** STATED PROBLEM **
Starting at the first line of the data below, retype every line up to and including the one containing "COL = scene.collection".
##### PROVIDED MATERIAL #####
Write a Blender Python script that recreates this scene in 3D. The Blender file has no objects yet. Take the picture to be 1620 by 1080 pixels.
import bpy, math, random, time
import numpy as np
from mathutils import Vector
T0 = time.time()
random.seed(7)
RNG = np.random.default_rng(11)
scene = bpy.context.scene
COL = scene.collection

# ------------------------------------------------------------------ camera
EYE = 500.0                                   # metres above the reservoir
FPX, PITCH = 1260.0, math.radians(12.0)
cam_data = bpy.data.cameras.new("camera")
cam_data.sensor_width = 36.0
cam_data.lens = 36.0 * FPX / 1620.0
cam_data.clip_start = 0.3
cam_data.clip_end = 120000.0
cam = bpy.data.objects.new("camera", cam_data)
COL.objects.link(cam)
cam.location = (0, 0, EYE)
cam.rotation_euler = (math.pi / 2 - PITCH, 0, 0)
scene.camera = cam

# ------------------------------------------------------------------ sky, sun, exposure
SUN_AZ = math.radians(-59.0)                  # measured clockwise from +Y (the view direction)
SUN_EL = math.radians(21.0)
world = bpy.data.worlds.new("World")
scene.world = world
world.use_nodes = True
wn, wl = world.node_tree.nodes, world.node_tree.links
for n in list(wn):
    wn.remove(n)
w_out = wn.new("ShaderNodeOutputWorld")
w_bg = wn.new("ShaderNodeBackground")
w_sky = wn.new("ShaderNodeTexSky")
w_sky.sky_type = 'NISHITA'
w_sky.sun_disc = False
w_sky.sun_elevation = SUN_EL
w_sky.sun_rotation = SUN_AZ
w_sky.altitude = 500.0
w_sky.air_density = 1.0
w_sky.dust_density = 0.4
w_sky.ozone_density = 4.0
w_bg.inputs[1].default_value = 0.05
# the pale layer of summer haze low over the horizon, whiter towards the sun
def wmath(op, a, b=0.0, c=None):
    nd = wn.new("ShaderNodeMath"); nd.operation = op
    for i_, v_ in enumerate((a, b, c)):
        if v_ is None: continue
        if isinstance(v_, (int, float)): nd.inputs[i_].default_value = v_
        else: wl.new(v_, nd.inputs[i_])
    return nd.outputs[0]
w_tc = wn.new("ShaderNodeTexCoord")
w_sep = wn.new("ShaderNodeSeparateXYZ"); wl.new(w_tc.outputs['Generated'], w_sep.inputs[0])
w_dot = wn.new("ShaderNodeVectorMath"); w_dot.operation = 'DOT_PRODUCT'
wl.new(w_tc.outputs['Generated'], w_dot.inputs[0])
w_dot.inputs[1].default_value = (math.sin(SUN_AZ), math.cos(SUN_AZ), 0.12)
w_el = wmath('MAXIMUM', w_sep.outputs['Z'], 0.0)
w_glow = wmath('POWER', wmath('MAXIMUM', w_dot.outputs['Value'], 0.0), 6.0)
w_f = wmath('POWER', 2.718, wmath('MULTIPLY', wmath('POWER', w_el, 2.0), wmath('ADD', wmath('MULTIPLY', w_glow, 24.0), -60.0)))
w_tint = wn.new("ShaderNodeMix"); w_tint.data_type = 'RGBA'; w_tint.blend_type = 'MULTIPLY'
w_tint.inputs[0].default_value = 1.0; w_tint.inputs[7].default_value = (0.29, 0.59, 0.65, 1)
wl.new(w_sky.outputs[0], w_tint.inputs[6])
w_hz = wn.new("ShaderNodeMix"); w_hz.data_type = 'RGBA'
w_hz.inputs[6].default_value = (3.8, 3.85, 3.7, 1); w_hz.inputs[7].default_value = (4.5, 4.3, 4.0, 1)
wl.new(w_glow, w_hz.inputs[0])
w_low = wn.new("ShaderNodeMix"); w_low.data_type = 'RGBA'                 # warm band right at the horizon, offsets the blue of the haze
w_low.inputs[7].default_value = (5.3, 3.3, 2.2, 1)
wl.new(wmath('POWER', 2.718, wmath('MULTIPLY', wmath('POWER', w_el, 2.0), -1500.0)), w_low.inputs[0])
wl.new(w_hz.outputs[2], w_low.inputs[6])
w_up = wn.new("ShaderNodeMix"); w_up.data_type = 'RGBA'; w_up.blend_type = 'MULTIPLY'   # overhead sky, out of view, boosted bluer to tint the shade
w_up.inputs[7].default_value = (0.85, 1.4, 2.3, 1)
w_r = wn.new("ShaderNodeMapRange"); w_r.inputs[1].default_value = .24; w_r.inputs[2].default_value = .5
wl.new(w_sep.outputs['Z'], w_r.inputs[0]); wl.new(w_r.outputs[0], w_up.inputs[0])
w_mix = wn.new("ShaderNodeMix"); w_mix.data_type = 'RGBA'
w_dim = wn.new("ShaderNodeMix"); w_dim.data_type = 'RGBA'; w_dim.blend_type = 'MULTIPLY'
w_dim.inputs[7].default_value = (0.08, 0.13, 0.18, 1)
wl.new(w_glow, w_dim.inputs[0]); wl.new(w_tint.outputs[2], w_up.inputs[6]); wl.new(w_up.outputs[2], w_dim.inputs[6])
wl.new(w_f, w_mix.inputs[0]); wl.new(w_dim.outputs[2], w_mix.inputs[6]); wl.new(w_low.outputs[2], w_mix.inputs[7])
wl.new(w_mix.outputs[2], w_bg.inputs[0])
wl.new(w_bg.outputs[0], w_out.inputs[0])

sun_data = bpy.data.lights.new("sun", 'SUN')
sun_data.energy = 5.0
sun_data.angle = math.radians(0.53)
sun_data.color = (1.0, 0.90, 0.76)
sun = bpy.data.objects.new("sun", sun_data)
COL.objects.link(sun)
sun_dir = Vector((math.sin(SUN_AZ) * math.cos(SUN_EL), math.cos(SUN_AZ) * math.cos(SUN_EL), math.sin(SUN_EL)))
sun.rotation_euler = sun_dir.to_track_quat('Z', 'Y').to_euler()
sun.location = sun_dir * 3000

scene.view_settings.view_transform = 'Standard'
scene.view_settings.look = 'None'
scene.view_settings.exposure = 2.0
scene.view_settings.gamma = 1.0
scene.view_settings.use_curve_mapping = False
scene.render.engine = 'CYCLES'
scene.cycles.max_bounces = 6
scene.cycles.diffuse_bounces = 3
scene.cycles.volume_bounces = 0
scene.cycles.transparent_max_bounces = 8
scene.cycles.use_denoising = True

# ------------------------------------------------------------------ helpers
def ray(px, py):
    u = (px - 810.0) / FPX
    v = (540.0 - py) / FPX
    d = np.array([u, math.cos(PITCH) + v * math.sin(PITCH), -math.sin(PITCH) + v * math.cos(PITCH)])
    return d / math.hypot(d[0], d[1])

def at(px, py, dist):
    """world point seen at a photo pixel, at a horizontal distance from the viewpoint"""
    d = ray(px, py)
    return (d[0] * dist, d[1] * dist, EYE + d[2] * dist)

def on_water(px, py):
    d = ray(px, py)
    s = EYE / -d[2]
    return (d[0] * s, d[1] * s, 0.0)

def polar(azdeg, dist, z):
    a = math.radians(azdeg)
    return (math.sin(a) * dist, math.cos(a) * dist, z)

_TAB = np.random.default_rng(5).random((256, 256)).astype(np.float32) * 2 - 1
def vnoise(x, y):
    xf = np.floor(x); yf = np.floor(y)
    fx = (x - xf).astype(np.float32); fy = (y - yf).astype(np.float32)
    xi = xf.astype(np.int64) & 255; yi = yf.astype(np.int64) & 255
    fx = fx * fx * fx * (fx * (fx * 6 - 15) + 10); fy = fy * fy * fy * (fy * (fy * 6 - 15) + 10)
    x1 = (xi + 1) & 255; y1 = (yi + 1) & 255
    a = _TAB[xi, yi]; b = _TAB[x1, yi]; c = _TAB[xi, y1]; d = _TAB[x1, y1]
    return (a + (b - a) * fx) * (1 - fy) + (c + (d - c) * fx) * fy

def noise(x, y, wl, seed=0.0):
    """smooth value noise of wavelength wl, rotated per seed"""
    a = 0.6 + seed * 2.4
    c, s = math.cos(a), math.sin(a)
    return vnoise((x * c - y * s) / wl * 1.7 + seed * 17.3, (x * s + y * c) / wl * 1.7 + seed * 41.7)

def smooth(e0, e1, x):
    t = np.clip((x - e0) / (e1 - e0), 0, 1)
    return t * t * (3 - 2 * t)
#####
** WRITTEN SOLUTION **
Write a Blender Python script that recreates this scene in 3D. The Blender file has no objects yet. Take the picture to be 1620 by 1080 pixels.
import bpy, math, random, time
import numpy as np
from mathutils import Vector
T0 = time.time()
random.seed(7)
RNG = np.random.default_rng(11)
scene = bpy.context.scene
COL = scene.collection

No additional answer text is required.